Which Legal Documents Support Your Policies?
Policies and procedures outline how you operate. Legal documents put the rules into binding form between you and others (employees, customers, suppliers). Most small businesses will benefit from the following:
- Employment Contract: Sets role, pay, hours, IP ownership, confidentiality, and termination terms with each employee. Start with a clear Employment Contract for every hire.
- Privacy Policy: Explains how you collect and handle personal information. Even if exempt from the Privacy Act, a practical, accurate Privacy Policy builds trust and prepares you for growth.
- Customer Contract or Terms: For service providers or product sellers, a written Customer Contract helps manage ACL obligations, payment terms, scope, and liability.
- Website Terms and Conditions: If you operate online, Website Terms and Conditions set the ground rules for users and help manage risk (IP, acceptable use, disclaimers).
- Non-Disclosure Agreement (NDA): Use an NDA when sharing sensitive information with partners, contractors, or potential investors.

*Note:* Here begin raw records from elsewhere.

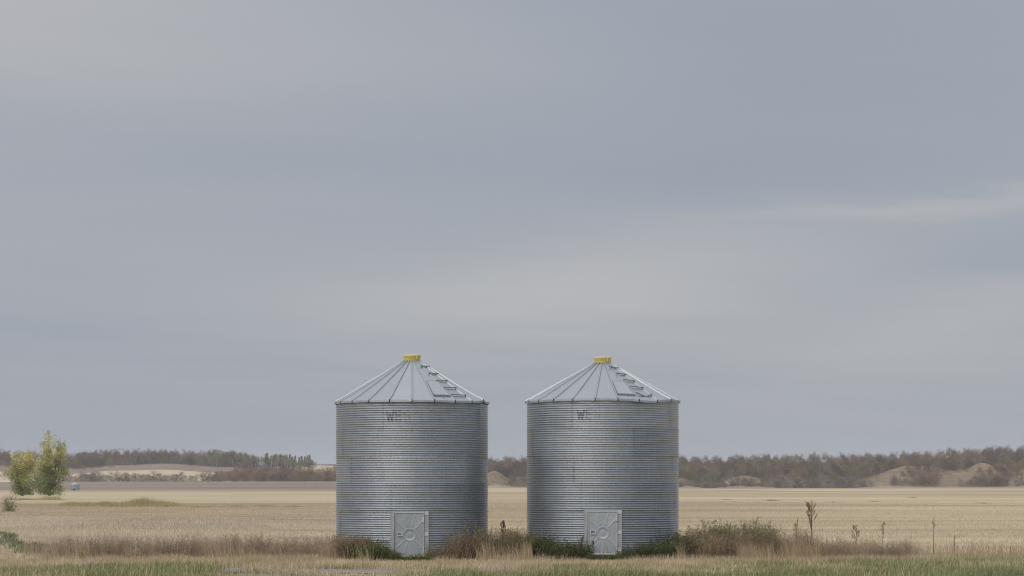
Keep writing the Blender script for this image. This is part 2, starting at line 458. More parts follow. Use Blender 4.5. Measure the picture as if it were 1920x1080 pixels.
# gravel track along the front of the yard
def at_px(px, Yv): return (px - 960) / FPX * Yv
TR = [(-260, 66, .9), (0, 61.8, .8), (150, 59.2, .8), (300, 56.6, 1.0), (450, 54.8, 1.2), (600, 54.4, 1.25), (760, 54.6, 1.15), (900, 55.4, .85), (1010, 56.6, .35), (1060, 57.4, .05)]
tx = np.array([at_px(a, b) for a, b, _ in TR]); ty = np.array([b for _, b, _ in TR]); tw = np.array([w for *_, w in TR])
xs = np.linspace(tx[0], tx[-1], 160)
ys = np.interp(xs, tx, ty); ws = np.interp(xs, tx, tw)
ys = np.convolve(np.pad(ys, 8, 'edge'), np.ones(17) / 17, 'valid')
e0 = .8 * (fbm(xs * 1.3, xs * 0, 31) - .5); e1 = .8 * (fbm(xs * 1.3, xs * 0 + 9, 32) - .5)
tv = []
for q in range(6):
    f = q / 5
    yy = (ys - ws + e0) * (1 - f) + (ys + ws + e1) * f
    tv.append(np.stack([xs, yy, np.full_like(xs, 0.012)], -1))
tv = np.concatenate(tv); n_ = len(xs)
tf = np.array([(q * n_ + i, q * n_ + i + 1, (q + 1) * n_ + i + 1, (q + 1) * n_ + i) for q in range(5) for i in range(n_ - 1)])
m, gg, o = newmat('gravel'); p = gg.n('ShaderNodeBsdfPrincipled')
geo = gg.n('ShaderNodeNewGeometry').outputs['Position']
a = gg.noise(geo, 14, 4, 0.7); b = gg.noise(gg.scale(geo, (.5, 1.6, 1)), 1, 3)
gg.put(p.inputs['Base Color'], gg.mix(gg.m('ADD', gg.m('MULTIPLY', a, .6), gg.m('MULTIPLY', b, .5)), (.17, .145, .13), (.33, .285, .25)))
p.inputs['Roughness'].default_value = .95
bn = gg.n('ShaderNodeBump'); bn.inputs['Distance'].default_value = .02; gg.put(bn.inputs['Height'], a); gg.put(p.inputs['Normal'], bn.outputs[0])
gg.t.links.new(p.outputs[0], o.inputs[0])
tag(obj('dirt_track', mesh_np('dirt_track', tv, tf, None, True, [m])), 'pale gravel track crossing the grass in front of the bins', kind='structure')


def on_track(x, y, grow=0.0):
    yc = np.interp(x, xs, ys); w = np.interp(x, xs, ws, left=0, right=0)
    return np.abs(y - yc) < (w + grow)


# ------------------------------------------------------------------ grain bins
BINR = 2.15
PITCH = 0.0629
AMP = 0.0128


def wall_r(z): return BINR + AMP * np.cos(2 * pi * z / PITCH)


def curved_sheet(z_lo, z_hi, t0, t1, off, mat):
    nz = max(3, int(round((z_hi - z_lo) / PITCH * 8)) + 1); nt_ = max(3, int((t1 - t0) / 2.5) + 1)
    zz = np.linspace(z_lo, z_hi, nz); tt = np.radians(np.linspace(t0, t1, nt_))
    T, ZZ = np.meshgrid(tt, zz)
    dent = 0.0035 * (fbm(T * 6 + z_lo * 3, ZZ * 3, 40) - .5) * 2
    r = wall_r(ZZ) + off + dent
    vv = np.stack([r * np.sin(T), -r * np.cos(T), ZZ], -1).reshape(-1, 3)
    i, j = np.meshgrid(np.arange(nz - 1), np.arange(nt_ - 1), indexing='ij')
    ff = np.stack([i * nt_ + j, i * nt_ + j + 1, (i + 1) * nt_ + j + 1, (i + 1) * nt_ + j], -1).reshape(-1, 4)
    return mesh_np('wall_sheet', vv, ff, None, True, [mat])


# stroke letters on a 4 x 6 cell: list of polylines
GLYPH = {'W': [((0, 6), (1, 0), (2, 4), (3, 0), (4, 6))], 'E': [((3.6, 6), (0.3, 6), (0.3, 0), (3.6, 0)), ((0.3, 3), (3, 3))],
         'S': [((3.6, 5.2), (2.8, 6), (1, 6), (.2, 5), (.6, 3.5), (3.2, 2.6), (3.7, 1.2), (2.8, 0), (1, 0), (.2, .9))], 'T': [((0, 6), (4, 6)), ((2, 6), (2, 0))],
         'L': [((.4, 6), (.4, 0), (3.6, 0))], '-': [((.6, 3), (3.4, 3))], 'R': [((.4, 0), (.4, 6), (2.8, 6), (3.6, 5.2), (3.6, 4), (2.8, 3.1), (.4, 3.1)), ((2, 3.1), (3.7, 0))],
         'O': [((1, 0), (.2, 1.2), (.2, 4.8), (1, 6), (2.9, 6), (3.7, 4.8), (3.7, 1.2), (2.9, 0), (1, 0))], 'C': [((3.7, 1.2), (2.9, 0), (1, 0), (.2, 1.2), (.2, 4.8), (1, 6), (2.9, 6), (3.7, 4.8))]}


def letter_mesh(ch, th_mid, z_lo, h, w):
    vv, ff = [], []
    for line in GLYPH[ch]:
        for (a, b) in zip(line[:-1], line[1:]):
            a = np.array(a, float) * (w / 4, h / 6); b = np.array(b, float) * (w / 4, h / 6)
            d = b - a; L_ = np.hypot(*d); d /= L_; nrm = np.array([-d[1], d[0]]) * 0.021
            n = max(2, int(L_ / 0.008)); m_ = 6
            a = a - d * .018; L_ += .036
            base = len(vv)
            for i in range(n + 1):
                for j in range(m_ + 1):
                    q = a + d * L_ * i / n + nrm * (2 * j / m_ - 1)
                    z = z_lo + q[1]; th = th_mid + (q[0] - w / 2) / BINR
                    r = wall_r(z) + 0.012 + 0.0006 * (ord(ch) % 3)
                    vv.append((r * sin(th), -r * cos(th), z))
            for i in range(n):
                for j in range(m_):
                    ff.append((base + i * (m_ + 1) + j, base + (i + 1) * (m_ + 1) + j, base + (i + 1) * (m_ + 1) + j + 1, base + i * (m_ + 1) + j + 1))
    return mesh_np('letter', np.array(vv), np.array(ff), None, True, [M['letter']])


def door_leaf(w, h):
    nx, nz = 90, 130
    xx, zz = np.meshgrid(np.linspace(-w / 2, w / 2, nx), np.linspace(-h / 2, h / 2, nz))
    r = np.hypot(xx, zz); th = np.arctan2(zz, xx); y = np.zeros_like(xx)
    y += 0.0045 * np.exp(-((r - .165) / .020) ** 2) - 0.005 * sst(-r, -.15, -.11) + 0.004 * sst(-r, -.07, -.05)
    for a in (47, 75, 105, 135, -47, -74, -106, -135):
        d = np.abs(np.sin(th - R_(a))) * r; s_ = np.cos(th - R_(a)) > 0
        y += 0.0055 * np.exp(-(d / .016) ** 2) * s_ * sst(r, .18, .24) * (1 - sst(np.maximum(np.abs(xx) / (w / 2), np.abs(zz) / (h / 2)), .86, .94))
    e = np.maximum(np.abs(xx) - (w / 2 - .035), np.abs(zz) - (h / 2 - .035))
    y += 0.010 * sst(e, 0, .012)
    y += 0.005 * (fbm(xx * 4, zz * 4, 50) - .5)
    vv = np.stack([xx, -y, zz], -1).reshape(-1, 3)
    i, j = np.meshgrid(np.arange(nz - 1), np.arange(nx - 1), indexing='ij')
    ff = np.stack([i * nx + j, i * nx + j + 1, (i + 1) * nx + j + 1, (i + 1) * nx + j], -1).reshape(-1, 4)
    # returned edge, so that the leaf has a thickness
    rim = [j for j in range(nx)] + [i * nx + nx - 1 for i in range(1, nz)] + [(nz - 1) * nx + j for j in range(nx - 2, -1, -1)] + [i * nx for i in range(nz - 2, 0, -1)]
    b = len(vv); back = vv[rim].copy(); back[:, 1] = 0.03
    vv = np.concatenate([vv, back]); k = len(rim)
    ff = np.concatenate([ff, [(rim[(q + 1) % k], rim[q], b + q, b + (q + 1) % k) for q in range(k)]])
    return mesh_np('door', vv, ff, None, True, [M['door']])


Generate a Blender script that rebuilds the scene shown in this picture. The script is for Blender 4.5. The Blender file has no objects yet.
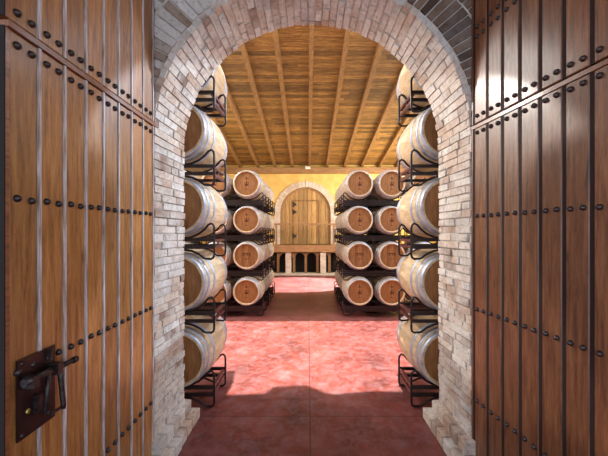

- Data Breach Response Plan: A practical Data Breach Response Plan puts your team on the same page if you experience a security incident.
Depending on your setup, you might also need supplier agreements, independent contractor agreements, a simple procurement policy, or specialised terms for regulated industries. Not every business needs every document - select the ones that match your model and risk profile.
Staying Compliant As You Grow
Compliance isn’t a once-off task - it evolves with your business. A few simple habits will keep you on track.
- Review annually: Put a recurring reminder to review your policies each year, or sooner after major changes (new locations, new systems, new products).
- Monitor legal updates: Keep an eye on changes to Fair Work, WHS and consumer laws. If your marketing changes, revisit your approach to the ACL’s rules on misleading or deceptive conduct. For reference, Sprintlaw has a plain-English overview of Section 18 of the ACL.
- Capture training and incidents: Keep records of training, complaints, and incidents. This helps you improve and show your compliance efforts if ever challenged.
- Align your front-of-house and back-of-house: Make sure what your website, sales team and marketing promise matches your internal procedures. Misalignment is a common source of consumer complaints.
- Plan for scale: As you grow, expect to formalise more - for example, adding role-specific procedures, approvals matrices, or adding a lightweight governance calendar.
Key Takeaways
- Policies and procedures help your small business run consistently, train faster and manage risk - while supporting your legal obligations.
- What’s mandatory depends on your size, industry and activities: WHS systems, Fair Work compliance and the Australian Consumer Law apply broadly; the Privacy Act’s small business exemption may apply unless an exception is triggered.
- Start with essentials that fit your risks: WHS basics, code of conduct, leave and performance processes, privacy, and clear customer-facing terms.
- Keep policies short and practical, train your team, and review annually or when things change.
- Support your policies with the right contracts - an Employment Contract, Privacy Policy, customer terms, Website Terms and Conditions and an NDA are common building blocks.
- A tailored, lightweight framework beats generic templates - focus on clarity and what your team will actually use day to day.